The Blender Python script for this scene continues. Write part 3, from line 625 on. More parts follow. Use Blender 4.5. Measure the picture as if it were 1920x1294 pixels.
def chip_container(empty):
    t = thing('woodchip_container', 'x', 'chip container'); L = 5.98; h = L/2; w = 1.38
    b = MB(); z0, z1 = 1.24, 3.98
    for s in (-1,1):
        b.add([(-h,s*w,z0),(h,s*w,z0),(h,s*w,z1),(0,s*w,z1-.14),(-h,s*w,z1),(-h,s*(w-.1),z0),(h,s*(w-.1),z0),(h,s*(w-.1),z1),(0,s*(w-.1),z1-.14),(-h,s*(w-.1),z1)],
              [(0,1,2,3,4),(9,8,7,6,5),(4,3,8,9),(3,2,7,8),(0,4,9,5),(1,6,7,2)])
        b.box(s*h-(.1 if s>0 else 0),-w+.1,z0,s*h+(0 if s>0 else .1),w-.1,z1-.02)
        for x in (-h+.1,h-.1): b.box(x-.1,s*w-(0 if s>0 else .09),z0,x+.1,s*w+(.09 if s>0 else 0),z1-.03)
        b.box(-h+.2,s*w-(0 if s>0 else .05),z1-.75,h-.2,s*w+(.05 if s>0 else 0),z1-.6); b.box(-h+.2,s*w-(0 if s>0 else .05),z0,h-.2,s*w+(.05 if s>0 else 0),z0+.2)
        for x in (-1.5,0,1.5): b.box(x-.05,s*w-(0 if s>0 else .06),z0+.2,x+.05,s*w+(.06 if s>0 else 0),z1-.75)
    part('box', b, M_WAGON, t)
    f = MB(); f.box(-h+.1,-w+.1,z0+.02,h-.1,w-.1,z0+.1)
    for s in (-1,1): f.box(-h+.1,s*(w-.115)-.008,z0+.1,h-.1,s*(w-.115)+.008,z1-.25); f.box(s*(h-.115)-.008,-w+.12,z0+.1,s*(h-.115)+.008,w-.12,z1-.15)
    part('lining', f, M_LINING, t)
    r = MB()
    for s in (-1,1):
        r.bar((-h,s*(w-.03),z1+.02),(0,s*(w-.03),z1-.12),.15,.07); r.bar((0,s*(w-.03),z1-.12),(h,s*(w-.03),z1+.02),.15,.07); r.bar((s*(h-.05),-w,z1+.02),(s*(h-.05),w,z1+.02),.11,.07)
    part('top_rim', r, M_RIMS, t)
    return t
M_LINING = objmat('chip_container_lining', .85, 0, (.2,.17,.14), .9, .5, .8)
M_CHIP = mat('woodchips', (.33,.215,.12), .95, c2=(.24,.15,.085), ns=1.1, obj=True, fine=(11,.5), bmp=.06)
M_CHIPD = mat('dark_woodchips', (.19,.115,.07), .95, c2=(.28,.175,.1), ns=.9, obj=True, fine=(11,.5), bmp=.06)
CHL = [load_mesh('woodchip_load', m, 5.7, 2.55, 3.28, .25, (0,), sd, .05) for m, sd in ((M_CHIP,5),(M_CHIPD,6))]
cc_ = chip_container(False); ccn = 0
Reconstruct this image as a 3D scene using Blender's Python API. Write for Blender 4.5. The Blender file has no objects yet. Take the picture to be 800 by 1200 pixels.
#####
### Task
In the records above, collect each line with "Write".

### Exercise result
The Blender Python script for this scene continues. Write part 3, from line 625 on. More parts follow. Use Blender 4.5. Measure the picture as if it were 1920x1294 pixels.
Reconstruct this image as a 3D scene using Blender's Python API. Write for Blender 4.5. The Blender file has no objects yet. Take the picture to be 800 by 1200 pixels.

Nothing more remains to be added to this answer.